*Dataset content*.
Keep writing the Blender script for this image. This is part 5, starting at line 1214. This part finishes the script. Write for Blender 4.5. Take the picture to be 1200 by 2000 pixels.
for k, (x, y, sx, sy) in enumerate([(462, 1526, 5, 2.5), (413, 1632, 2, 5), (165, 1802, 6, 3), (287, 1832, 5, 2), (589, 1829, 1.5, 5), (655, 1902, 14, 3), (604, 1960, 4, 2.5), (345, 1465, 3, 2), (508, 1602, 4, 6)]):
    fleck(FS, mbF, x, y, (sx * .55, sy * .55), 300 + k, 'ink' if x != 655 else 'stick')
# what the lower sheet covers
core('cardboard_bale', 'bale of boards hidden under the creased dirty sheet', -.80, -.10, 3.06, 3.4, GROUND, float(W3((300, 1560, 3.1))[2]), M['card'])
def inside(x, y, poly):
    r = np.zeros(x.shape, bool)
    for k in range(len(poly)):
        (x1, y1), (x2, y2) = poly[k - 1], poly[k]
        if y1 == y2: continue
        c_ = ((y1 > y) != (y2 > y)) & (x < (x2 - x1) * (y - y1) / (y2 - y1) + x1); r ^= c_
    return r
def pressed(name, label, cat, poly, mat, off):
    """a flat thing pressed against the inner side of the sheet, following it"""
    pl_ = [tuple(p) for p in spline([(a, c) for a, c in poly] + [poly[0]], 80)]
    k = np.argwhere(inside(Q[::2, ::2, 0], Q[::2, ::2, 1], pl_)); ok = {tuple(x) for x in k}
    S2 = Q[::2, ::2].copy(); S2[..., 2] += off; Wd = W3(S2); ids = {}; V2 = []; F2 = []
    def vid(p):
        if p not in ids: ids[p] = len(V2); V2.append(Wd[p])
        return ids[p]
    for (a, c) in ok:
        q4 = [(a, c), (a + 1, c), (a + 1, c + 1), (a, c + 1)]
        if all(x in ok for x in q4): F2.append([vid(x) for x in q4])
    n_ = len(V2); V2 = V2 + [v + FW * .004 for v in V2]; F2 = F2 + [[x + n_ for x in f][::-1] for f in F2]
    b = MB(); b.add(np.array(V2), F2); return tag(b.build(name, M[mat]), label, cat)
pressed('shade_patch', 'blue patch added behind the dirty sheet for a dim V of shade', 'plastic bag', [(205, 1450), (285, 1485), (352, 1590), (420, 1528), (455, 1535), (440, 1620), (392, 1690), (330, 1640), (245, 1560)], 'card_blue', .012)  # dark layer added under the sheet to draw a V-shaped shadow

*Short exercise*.
Please reproduce each line exactly as written.

*Solution for this task*.
Keep writing the Blender script for this image. This is part 5, starting at line 1214. This part finishes the script. Write for Blender 4.5. Take the picture to be 1200 by 2000 pixels.
for k, (x, y, sx, sy) in enumerate([(462, 1526, 5, 2.5), (413, 1632, 2, 5), (165, 1802, 6, 3), (287, 1832, 5, 2), (589, 1829, 1.5, 5), (655, 1902, 14, 3), (604, 1960, 4, 2.5), (345, 1465, 3, 2), (508, 1602, 4, 6)]):
    fleck(FS, mbF, x, y, (sx * .55, sy * .55), 300 + k, 'ink' if x != 655 else 'stick')
# what the lower sheet covers
core('cardboard_bale', 'bale of boards hidden under the creased dirty sheet', -.80, -.10, 3.06, 3.4, GROUND, float(W3((300, 1560, 3.1))[2]), M['card'])
def inside(x, y, poly):
    r = np.zeros(x.shape, bool)
    for k in range(len(poly)):
        (x1, y1), (x2, y2) = poly[k - 1], poly[k]
        if y1 == y2: continue
        c_ = ((y1 > y) != (y2 > y)) & (x < (x2 - x1) * (y - y1) / (y2 - y1) + x1); r ^= c_
    return r
def pressed(name, label, cat, poly, mat, off):
    """a flat thing pressed against the inner side of the sheet, following it"""
    pl_ = [tuple(p) for p in spline([(a, c) for a, c in poly] + [poly[0]], 80)]
    k = np.argwhere(inside(Q[::2, ::2, 0], Q[::2, ::2, 1], pl_)); ok = {tuple(x) for x in k}
    S2 = Q[::2, ::2].copy(); S2[..., 2] += off; Wd = W3(S2); ids = {}; V2 = []; F2 = []
    def vid(p):
        if p not in ids: ids[p] = len(V2); V2.append(Wd[p])
        return ids[p]
    for (a, c) in ok:
        q4 = [(a, c), (a + 1, c), (a + 1, c + 1), (a, c + 1)]
        if all(x in ok for x in q4): F2.append([vid(x) for x in q4])
    n_ = len(V2); V2 = V2 + [v + FW * .004 for v in V2]; F2 = F2 + [[x + n_ for x in f][::-1] for f in F2]
    b = MB(); b.add(np.array(V2), F2); return tag(b.build(name, M[mat]), label, cat)
pressed('shade_patch', 'blue patch added behind the dirty sheet for a dim V of shade', 'plastic bag', [(205, 1450), (285, 1485), (352, 1590), (420, 1528), (455, 1535), (440, 1620), (392, 1690), (330, 1640), (245, 1560)], 'card_blue', .012)  # dark layer added under the sheet to draw a V-shaped shadow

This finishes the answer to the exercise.